必ず避けたいのはhtmlの検証しかしない場面、html内のinputタグにminやmaxを記載してもF12キーでhtmlを変更したり自前でhttpリクエストを送付できるので検証としては働きません。html内の検証はユーザインターフェースを向上させる飾りとして捉えましょう。
Controllerで検証したいのはログイン状況やユーザ権限です、Web特有の検証をここでは実装しましょう。DBのエンティティとは別でModelを作成している場合に検証すべきはWebアプリケーション特有の確認です。例えばユーザ作成の時に確認用パスワードで、データベースが気にすることではなくアプリケーション特有の検証項目はModelの層で実装しましょう。Controllerとの切り分けが難しいですが、クライアントとの通信における検証はController、入力項目自体の検証はModelと捉えるのが1つの基準です。

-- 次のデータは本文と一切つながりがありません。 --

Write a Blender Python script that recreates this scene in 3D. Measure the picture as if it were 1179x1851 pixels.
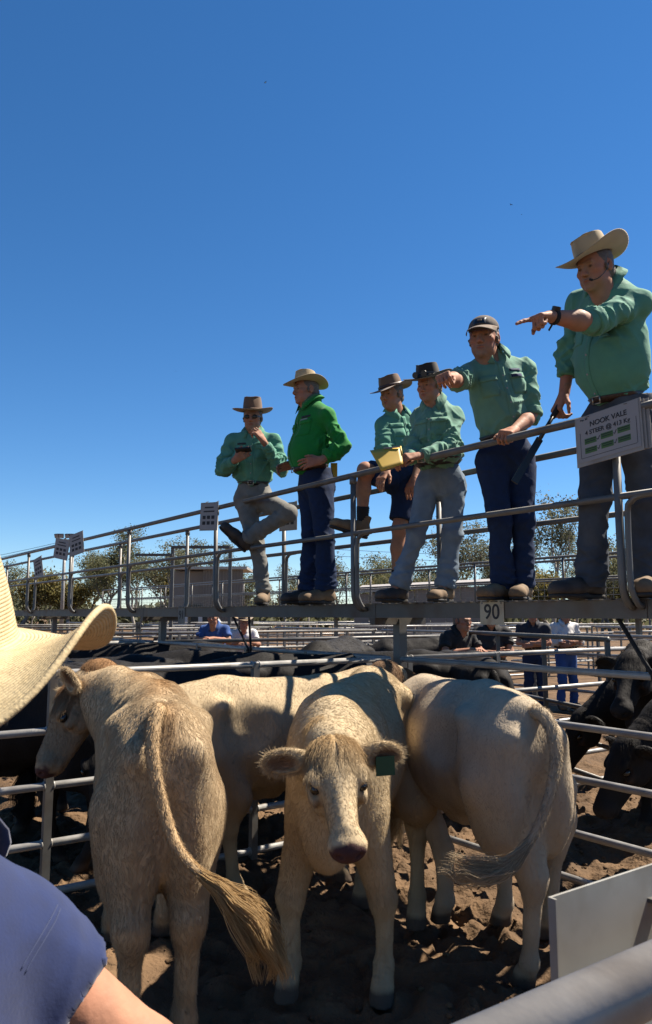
import bpy, math, random, time
import numpy as np
from mathutils import Matrix, Vector
from mathutils.bvhtree import BVHTree

# ------------------------------------------------------------------ camera, sky, sun, exposure
for o in list(bpy.data.objects): bpy.data.objects.remove(o)
SC = bpy.context.scene
COL = SC.collection
F, CX, CY, EYE = 1400.0, 589.5, 925.5, 1.6
TH = math.atan((1112 - CY) / F)
cam_d = bpy.data.cameras.new('camera')
cam_d.sensor_fit = 'VERTICAL'; cam_d.sensor_height = 36.0; cam_d.lens = 36.0 * F / 1851.0
cam_d.clip_start = 0.05; cam_d.clip_end = 3000
cam_d.dof.use_dof = True; cam_d.dof.focus_distance = 4.6; cam_d.dof.aperture_fstop = 14.0
cam = bpy.data.objects.new('camera', cam_d); COL.objects.link(cam)
cam.location = (0, 0, EYE); cam.rotation_euler = (math.pi / 2 + TH, 0, 0)
SC.camera = cam

SUN_EL, SUN_AZ = math.radians(54), math.radians(66)       # azimuth measured from +Y towards +X
w = bpy.data.worlds.new('World'); SC.world = w; w.use_nodes = True
nt = w.node_tree; nt.nodes.clear()
sky = nt.nodes.new('ShaderNodeTexSky'); sky.sky_type = 'NISHITA'; sky.sun_disc = False
sky.sun_elevation = SUN_EL; sky.sun_rotation = SUN_AZ
sky.altitude = 1500; sky.air_density = 1.0; sky.dust_density = 0.0; sky.ozone_density = 5.0
bg = nt.nodes.new('ShaderNodeBackground'); bg.inputs['Strength'].default_value = 0.053
wo = nt.nodes.new('ShaderNodeOutputWorld')
hs = nt.nodes.new('ShaderNodeHueSaturation'); hs.inputs['Saturation'].default_value = 1.21
nt.links.new(sky.outputs[0], hs.inputs['Color']); nt.links.new(hs.outputs[0], bg.inputs[0]); nt.links.new(bg.outputs[0], wo.inputs[0])
sl = bpy.data.lights.new('sun', 'SUN'); sl.energy = 5.0; sl.angle = math.radians(0.53); sl.color = (1.0, 0.90, 0.76)
so = bpy.data.objects.new('sun', sl); COL.objects.link(so); so.location = (6, 4, 9)
sd = Vector((math.sin(SUN_AZ) * math.cos(SUN_EL), math.cos(SUN_AZ) * math.cos(SUN_EL), math.sin(SUN_EL)))
so.rotation_euler = sd.to_track_quat('Z', 'Y').to_euler()
SC.view_settings.view_transform = 'Standard'; SC.view_settings.look = 'None'
SC.view_settings.exposure = 1.47; SC.view_settings.gamma = 1.0
SC.view_settings.use_curve_mapping = False
SC.render.engine = 'CYCLES'
SC.cycles.max_bounces = 6; SC.cycles.transparent_max_bounces = 8
SC.cycles.use_denoising = True

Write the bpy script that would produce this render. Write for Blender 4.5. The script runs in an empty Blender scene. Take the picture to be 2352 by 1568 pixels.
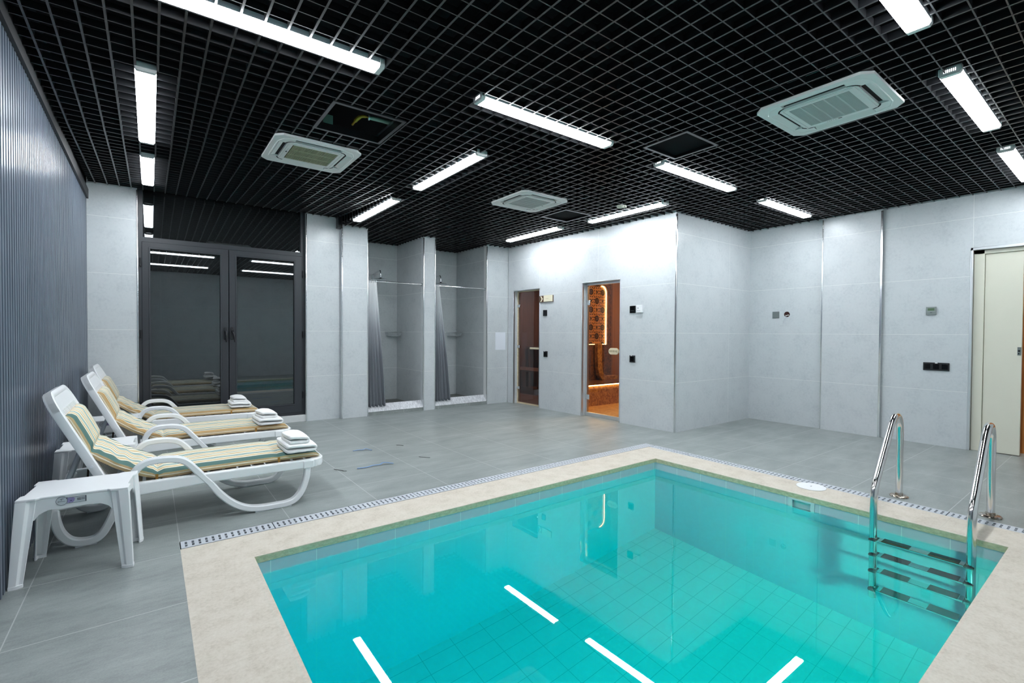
import bpy, bmesh, math, random
from mathutils import Vector, Matrix
random.seed(7)
PI = math.pi
scene = bpy.context.scene
COL = scene.collection

# ------------------------------------------------------------------ mesh helper
class MB:
    def __init__(s):
        s.v = []; s.f = []; s.m = []; s.uv = {}; s.cur = 0
    def add(s, vs, fs):
        o = len(s.v)
        s.v += [tuple(p) for p in vs]
        for f in fs:
            s.f.append(tuple(i + o for i in f)); s.m.append(s.cur)
        return o
    def box(s, x0, x1, y0, y1, z0, z1):
        vs = [(x0,y0,z0),(x1,y0,z0),(x1,y1,z0),(x0,y1,z0),(x0,y0,z1),(x1,y0,z1),(x1,y1,z1),(x0,y1,z1)]
        s.add(vs, [(0,3,2,1),(4,5,6,7),(0,1,5,4),(1,2,6,5),(2,3,7,6),(3,0,4,7)])
        return s
    def prism(s, poly, axis, a, b, scale_b=1.0):
        n = len(poly)
        cx = sum(p[0] for p in poly)/n; cy = sum(p[1] for p in poly)/n
        def P(p, t, k):
            u = cx + (p[0]-cx)*k; w = cy + (p[1]-cy)*k
            return {'x': (t,u,w), 'y': (u,t,w), 'z': (u,w,t)}[axis]
        vs = [P(p,a,1) for p in poly] + [P(p,b,scale_b) for p in poly]
        fs = [tuple(range(n-1,-1,-1)), tuple(range(n,2*n))]
        fs += [(i,(i+1)%n,n+(i+1)%n,n+i) for i in range(n)]
        s.add(vs, fs); return s
    def loft(s, rings, cap=True, closed=True):
        n = len(rings[0]); vs = [p for r in rings for p in r]; fs = []
        for k in range(len(rings)-1):
            for i in range(n if closed else n-1):
                j = (i+1) % n
                fs.append((k*n+i, k*n+j, (k+1)*n+j, (k+1)*n+i))
        if cap:
            fs.append(tuple(range(n-1,-1,-1))); fs.append(tuple((len(rings)-1)*n+i for i in range(n)))
        s.add(vs, fs); return s
    def tube(s, path, r, n=12, cap=True, flat=1.0):
        path = [Vector(p) for p in path]; m = len(path)
        rr = r if isinstance(r, (list,tuple)) else [r]*m
        tang = []
        for i in range(m):
            t = (path[min(i+1,m-1)] - path[max(i-1,0)]); tang.append(t.normalized())
        t0 = tang[0]; up = Vector((0,0,1)) if abs(t0.z) < .9 else Vector((0,1,0))
        nrm = (up - t0*up.dot(t0)).normalized(); rings = []
        for i in range(m):
            t = tang[i]; nrm = (nrm - t*nrm.dot(t)).normalized(); b = t.cross(nrm)
            rings.append([path[i] + (nrm*math.cos(2*PI*k/n)*flat + b*math.sin(2*PI*k/n))*rr[i] for k in range(n)])
        return s.loft(rings, cap)
    def sweep_xz(s, path, w, y0, y1):
        """constant-width band following a path in the x-z plane, extruded y0..y1"""
        P = [Vector((p[0],p[1])) for p in path]; m = len(P); L = []; R = []
        ww = w if isinstance(w,(list,tuple)) else [w]*m
        for i in range(m):
            t = (P[min(i+1,m-1)] - P[max(i-1,0)]).normalized(); nn = Vector((-t.y,t.x))
            L.append(P[i]+nn*ww[i]/2); R.append(P[i]-nn*ww[i]/2)
        e = min(.006, (y1-y0)*.25); c = min(.006, min(ww)*.25)
        rings = []
        for i in range(m):
            n_ = (L[i]-R[i]).normalized(); l, r = L[i], R[i]
            rings.append([(l.x,y0+e,l.y),(l.x,y1-e,l.y),((l-n_*c).x,y1,(l-n_*c).y),((r+n_*c).x,y1,(r+n_*c).y),
                          (r.x,y1-e,r.y),(r.x,y0+e,r.y),((r+n_*c).x,y0,(r+n_*c).y),((l-n_*c).x,y0,(l-n_*c).y)])
        return s.loft(rings)
    def panel(s, us, vs, holes, to3, thick):
        """plate with rectangular holes; to3(u,v,d) -> point, d in {0, thick}"""
        us = sorted(set([round(u,5) for u in us] + [round(c,5) for h in holes for c in h[:2] if us[0] <= c <= us[-1]]))
        vs = sorted(set([round(v,5) for v in vs] + [round(c,5) for h in holes for c in h[2:] if vs[0] <= c <= vs[-1]]))
        nu, nv = len(us)-1, len(vs)-1
        def solid(i,j):
            if i < 0 or j < 0 or i >= nu or j >= nv: return False
            cu = (us[i]+us[i+1])/2; cv = (vs[j]+vs[j+1])/2
            return not any(h[0] < cu < h[1] and h[2] < cv < h[3] for h in holes)
        idx = {}; V = []; F = []
        def vid(i,j,d):
            k = (i,j,d)
            if k not in idx:
                idx[k] = len(V); V.append(to3(us[i],vs[j],thick if d else 0.0))
            return idx[k]
        for i in range(nu):
            for j in range(nv):
                if not solid(i,j): continue
                F.append((vid(i,j,0),vid(i+1,j,0),vid(i+1,j+1,0),vid(i,j+1,0)))
                F.append((vid(i,j,1),vid(i,j+1,1),vid(i+1,j+1,1),vid(i+1,j,1)))
                if not solid(i-1,j): F.append((vid(i,j,0),vid(i,j+1,0),vid(i,j+1,1),vid(i,j,1)))
                if not solid(i+1,j): F.append((vid(i+1,j,0),vid(i+1,j,1),vid(i+1,j+1,1),vid(i+1,j+1,0)))
                if not solid(i,j-1): F.append((vid(i,j,0),vid(i,j,1),vid(i+1,j,1),vid(i+1,j,0)))
                if not solid(i,j+1): F.append((vid(i,j+1,0),vid(i+1,j+1,0),vid(i+1,j+1,1),vid(i,j+1,1)))
        s.add(V,F); return s
    def lathe(s, prof, n=24, c=(0,0,0)):
        rings = [[(c[0]+r*math.cos(2*PI*k/n), c[1]+r*math.sin(2*PI*k/n), c[2]+z) for k in range(n)] for r,z in prof]
        return s.loft(rings)
    def build(s, name, mats, parent=None, bevel=0.0, smooth=None, loc=None, rot=0.0, seg=2):
        me = bpy.data.meshes.new(name)
        me.from_pydata(s.v, [], s.f)
        if not isinstance(mats,(list,tuple)): mats = [mats]
        for m in mats: me.materials.append(m)
        for i,p in enumerate(me.polygons): p.material_index = min(s.m[i], len(mats)-1)
        bm = bmesh.new(); bm.from_mesh(me)
        bmesh.ops.recalc_face_normals(bm, faces=bm.faces); bm.to_mesh(me); bm.free()
        if smooth is not None:
            me.shade_smooth(); me.set_sharp_from_angle(angle=math.radians(smooth))
        ob = bpy.data.objects.new(name, me); COL.objects.link(ob)
        if parent: ob.parent = parent
        if loc: ob.location = loc
        ob.rotation_euler = (0,0,rot)
        if bevel:
            b = ob.modifiers.new('bevel','BEVEL'); b.width = bevel; b.segments = seg; b.limit_method = 'ANGLE'; b.angle_limit = math.radians(40)
            b.harden_normals = False
            if smooth is None:
                me.shade_smooth(); me.set_sharp_from_angle(angle=math.radians(50))
        return ob

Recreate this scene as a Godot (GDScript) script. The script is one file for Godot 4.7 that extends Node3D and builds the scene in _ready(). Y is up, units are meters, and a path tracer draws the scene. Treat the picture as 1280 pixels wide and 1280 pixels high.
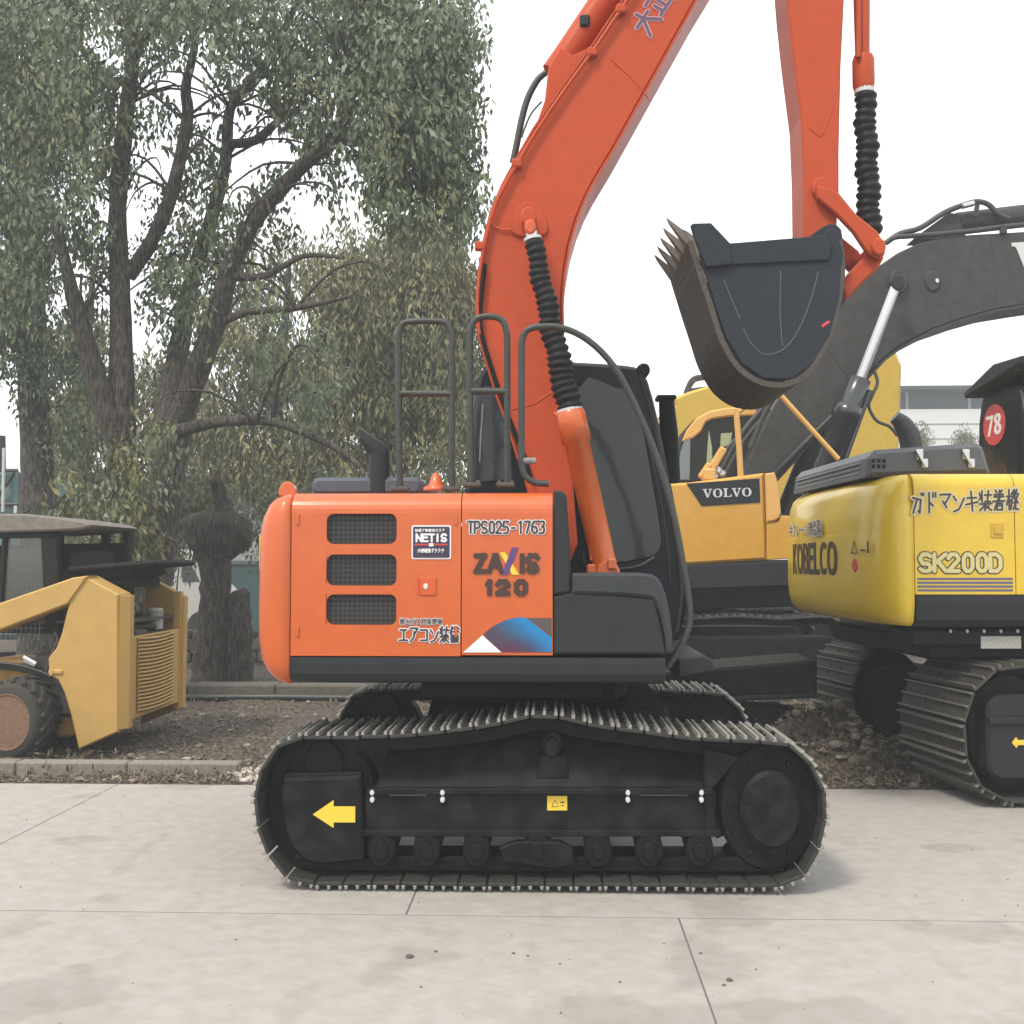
extends Node3D
# Machinery yard: an orange crawler excavator seen from its side, yellow machines, a skid steer and trees behind.
# x to the right, y up, z towards the camera, metres.

const F := 1400.0
var cam_pos := Vector3(0, 1.53, 5.28)
var cam_basis := Basis.IDENTITY
var T := Transform3D.IDENTITY          # the frame of the thing being built
var cur: Node3D
var rng := RandomNumberGenerator.new()
var M := {}
var tx := {}
var names := {}

# ---------------------------------------------------------------- helpers: places
func ray(px: float, py: float) -> Vector3:
	return cam_basis * Vector3((px - 640.0) / F, (640.0 - py) / F, -1.0)

func at(px: float, py: float, z: float) -> Vector3:      # a sight line of the survey photo met with the thing's own plane z
	var o: Vector3 = T.affine_inverse() * cam_pos
	var d: Vector3 = T.basis.inverse() * ray(px, py)
	return o + d * ((z - o.z) / d.z)

func atx(px: float, py: float, x: float) -> Vector3:
	var o: Vector3 = T.affine_inverse() * cam_pos
	var d: Vector3 = T.basis.inverse() * ray(px, py)
	return o + d * ((x - o.x) / d.x)

func aty(px: float, py: float, y: float) -> Vector3:
	var o: Vector3 = T.affine_inverse() * cam_pos
	var d: Vector3 = T.basis.inverse() * ray(px, py)
	return o + d * ((y - o.y) / d.y)

func poly(z: float, a: Array) -> PackedVector2Array:
	var r := PackedVector2Array()
	for i in range(0, a.size(), 2):
		var p := at(a[i], a[i + 1], z)
		r.append(Vector2(p.x, p.y))
	return r

func line(z: float, a: Array) -> Array:
	var r := []
	for i in range(0, a.size(), 2):
		r.append(at(a[i], a[i + 1], z))
	return r

func smooth(p: Array, n := 4, closed := false) -> Array:
	var r := []
	var c := p.size()
	var last := c if closed else c - 1
	for i in last:
		var p0 = p[(i - 1 + c) % c] if closed or i > 0 else p[i]
		var p1 = p[i]
		var p2 = p[(i + 1) % c]
		var p3 = p[(i + 2) % c] if closed or i + 2 < c else p2
		for k in n:
			var t := float(k) / n
			r.append(0.5 * ((2.0 * p1) + (p2 - p0) * t + (2.0 * p0 - 5.0 * p1 + 4.0 * p2 - p3) * t * t + (3.0 * p1 - p0 - 3.0 * p2 + p3) * t * t * t))
	if not closed:
		r.append(p[c - 1])
	return r

func smooth2(p: PackedVector2Array, n := 4, closed := true) -> PackedVector2Array:
	return PackedVector2Array(smooth(Array(p), n, closed))

func rrect(x0: float, y0: float, x1: float, y1: float, r: float, n := 4) -> PackedVector2Array:
	var q := PackedVector2Array()
	var cs := [Vector2(x1 - r, y1 - r), Vector2(x0 + r, y1 - r), Vector2(x0 + r, y0 + r), Vector2(x1 - r, y0 + r)]
	for k in 4:
		for i in n + 1:
			var a := PI / 2 * (k + float(i) / n)
			q.append(cs[k] + Vector2(cos(a), sin(a)) * r)
	return q

# ---------------------------------------------------------------- helpers: meshes
var tri_p := PackedVector3Array()
var tri_g := PackedInt32Array()
var sg := 1

func S() -> SurfaceTool:
	var st := SurfaceTool.new()
	st.begin(Mesh.PRIMITIVE_TRIANGLES)
	return st

func tri(a: Vector3, b: Vector3, c: Vector3, g := -1):
	tri_p.append(a); tri_p.append(b); tri_p.append(c)
	tri_g.append(g)

func quad(a: Vector3, b: Vector3, c: Vector3, d: Vector3, g := -1):
	tri(a, b, c, g); tri(a, c, d, g)

func flush(st: SurfaceTool):                # closed shape: turn it so that its faces look outwards
	var mid := Vector3.ZERO
	for p in tri_p: mid += p
	mid /= maxf(1.0, tri_p.size())
	var vol := 0.0
	for i in range(0, tri_p.size(), 3):
		vol += (tri_p[i] - mid).dot((tri_p[i + 1] - mid).cross(tri_p[i + 2] - mid))
	var flip := vol > 0.0
	for i in range(0, tri_p.size(), 3):
		st.set_smooth_group(tri_g[i / 3])
		st.add_vertex(tri_p[i])
		st.add_vertex(tri_p[i + 2] if flip else tri_p[i + 1])
		st.add_vertex(tri_p[i + 1] if flip else tri_p[i + 2])
	tri_p.clear(); tri_g.clear()

func sheet(st: SurfaceTool, a: Vector3, b: Vector3, c: Vector3, d: Vector3):   # a single face, seen from where a b c d runs counter-clockwise
	st.set_smooth_group(-1)
	for p in [a, c, b, a, d, c]: st.add_vertex(p)

func done(st: SurfaceTool) -> ArrayMesh:
	st.generate_normals()
	st.index()
	return st.commit()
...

データベース登録の前後で検証すべきはテーブルの定義やエンティティとしての在り方です、Webアプリケーションの都合を含めないように気を配りましょう。
例えば、ユーザ登録を考えた場合、
-
html
→ 入力必須・文字数制限など(UX向上のため) -
Controller
→ ログイン済みか、権限があるか -
Model
→ パスワードと確認用パスワードが一致しているか -
データベース
→ NOT NULL 制約や一意制約
といったように、同じ「検証」でも役割が異なります。
Controller
Controllerはリクエストの入口が表現されて、出口の分岐と何がいくつあるのかを示すことが責務です。ここにデータベースから取得した値をフォーマットして、詰め替えてなど書かれていると、あっという間に処理が膨らみ見通しの悪いControllerが完成します。またURLをまとめていくと、初めに分岐をして別々の処理が書かれている場面も多いです。例えば、新規登録、更新、削除が1つのPOSTアクションとしてまとまっているRegisterアクション。Webアプリケーションで実装すべきユースケースを考えて、URLを別々にすることで分岐は不正なリクエストを弾くほどでシンプルなControllerのアクションが完成します。
具体例
例えば、1つのアクションで「登録・更新・削除」を分岐させるのではなく、
- POST /users/create
- POST /users/update
- POST /users/delete
のように、URL自体を分けることでControllerの責務はシンプルになります。
最後に
Web アプリケーションは、クライアント・サーバ・データベースと複数の要素が関わるため、最初は難しく感じやすい分野です。
ですが、
「どこまでが誰の責務なのか」
「どの層で何を考えるべきか」
を意識するだけで、設計や実装の見通しは大きく良くなります。
この記事が、Web アプリ開発に取り組む際の全体像を掴む手助けになれば幸いです。